Spoiler Alert – if you haven’t seen the film and plan on doing so, watch it first then read this.
This is a very odd Russian symbolist fantasy set during the Second World War, and based very loosely on Moby Dick. After a battle on the Eastern Front a tank driver is found with 90% burns over his body, but miraculously he heals completely. He tells of a white German Tiger tank that appears out of nowhere, is seemingly invincible, and disappears just as mysteriously. Other people have heard of the myth, including captured German officers who are clearly just as fearful of the strange war machine, though they claim it is the ‘triumph of German genius’. The Russians build their own super tank and assemble a crew, including the driver who’s been given the name Naidyonov (‘found’). He now claims that tanks talk to him, warning of the approach of the ghostly enemy. It’s also clear that there now exists a weird symbiotic relationship between the two, which allows him to sense when it is lurking out in the dark forests of the Eastern Front. The new prototype trundles off in pursuit of its quarry, ready for the final showdown, at which point the needle on the Existential Enigmaticometer goes off the scale.

On the surface White Tiger seems to be a straight forward fantasy/horror war film. There’ve been a few in the past, usually on the lines of Nazi Occult experiments Awaken Age-old Evil, The Keep (1984) and the more recent Outpost (2008) being two examples. As a genre it hasn’t really gained much traction. After Saving Private Ryan (1998) news-reel style realism of the real brutalities of war make the addition of fantasy or horror a bit of trite, pointless exercise. It’s clear from the mixed reception White Tiger has received that most people find it confusing. It looks like a standard war film – an accurate portrayal of tank warfare from the Russian side filmed in washed out muddy tones and pulling no punches in its depiction of the merciless slog of combat – but it’s clearly not. Neither is it a horror film – ghostly Nazi tank powered by ancient evil hunted down by Soviet hero blessed with Wolverine powers of regeneration. Halfway in and you realise you’re watching a far subtler symbolist study of obsession and the powerlessness of the individual in the face of the remorseless march of brutal history.

The film it’s closest to in my mind is Tarkovsky’s utterly brilliant (and infinitely better than the George Clooney version) Solaris (1972), in which a group of scientists orbit a vast sentient planet-sized ocean.

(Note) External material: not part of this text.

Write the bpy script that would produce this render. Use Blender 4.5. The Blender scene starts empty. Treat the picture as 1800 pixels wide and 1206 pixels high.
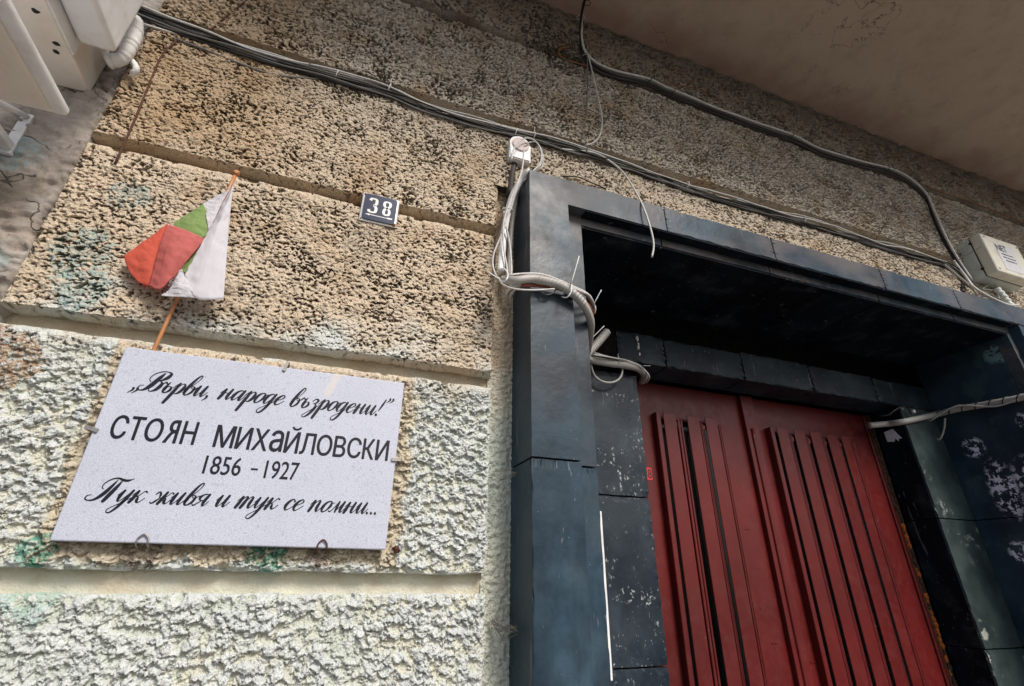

It’s clearly trying to communicate, but is fundamentally incomprehensible. There’s a Russian phrase, ‘kitchen intellectuals’, which refers to the feeling of powerlessness felt by the intelligentsia during the Soviet era. They understand the world around them, and they want to engage with it and play a meaningful role, but in the society of the time they are useless. So they gather in the kitchen at parties and talk about life, the universe and everything. In Solaris the scientists are kitchen intellectuals hovering above this massive, powerful force they have no control over. In White Tiger, the ghostly German tank is a similar unstoppable power. Even after the Germans have surrendered Naidyonov still stands at the edge of the forest waiting for the White Tiger, “He’s waiting, he is, he’ll wait twenty years, fifty, maybe a hundred.” All the characters in the film, Soviet, German, soldiers and generals hover around the edges of this incomprehensible mystery – looking generally confused. The film ends with a bizarre scene in which Hitler himself gives a grotesquely self-serving speech of justification before a man sitting in shadow (the devil perhaps?), finishing by claiming that war is the natural human state (‘weren’t me, Officer, it was the Human Condition what done it’). It’s the vision of history with which Tolstoy ended War and Peace – things happen, populations rise and fall, wars come and go, and no-one has a clue why, or how to change it.
So, if you like thoughtful cinema and prefer to watch Russian films wearing a black turtle-neck with your chin on your fist then I hugely recommend White Tiger – it’ll certainly give you plenty to talk about in the kitchen at parties. If you just want a knockabout war film, or a bit of Occult Nazi Horror then I’d look elsewhere.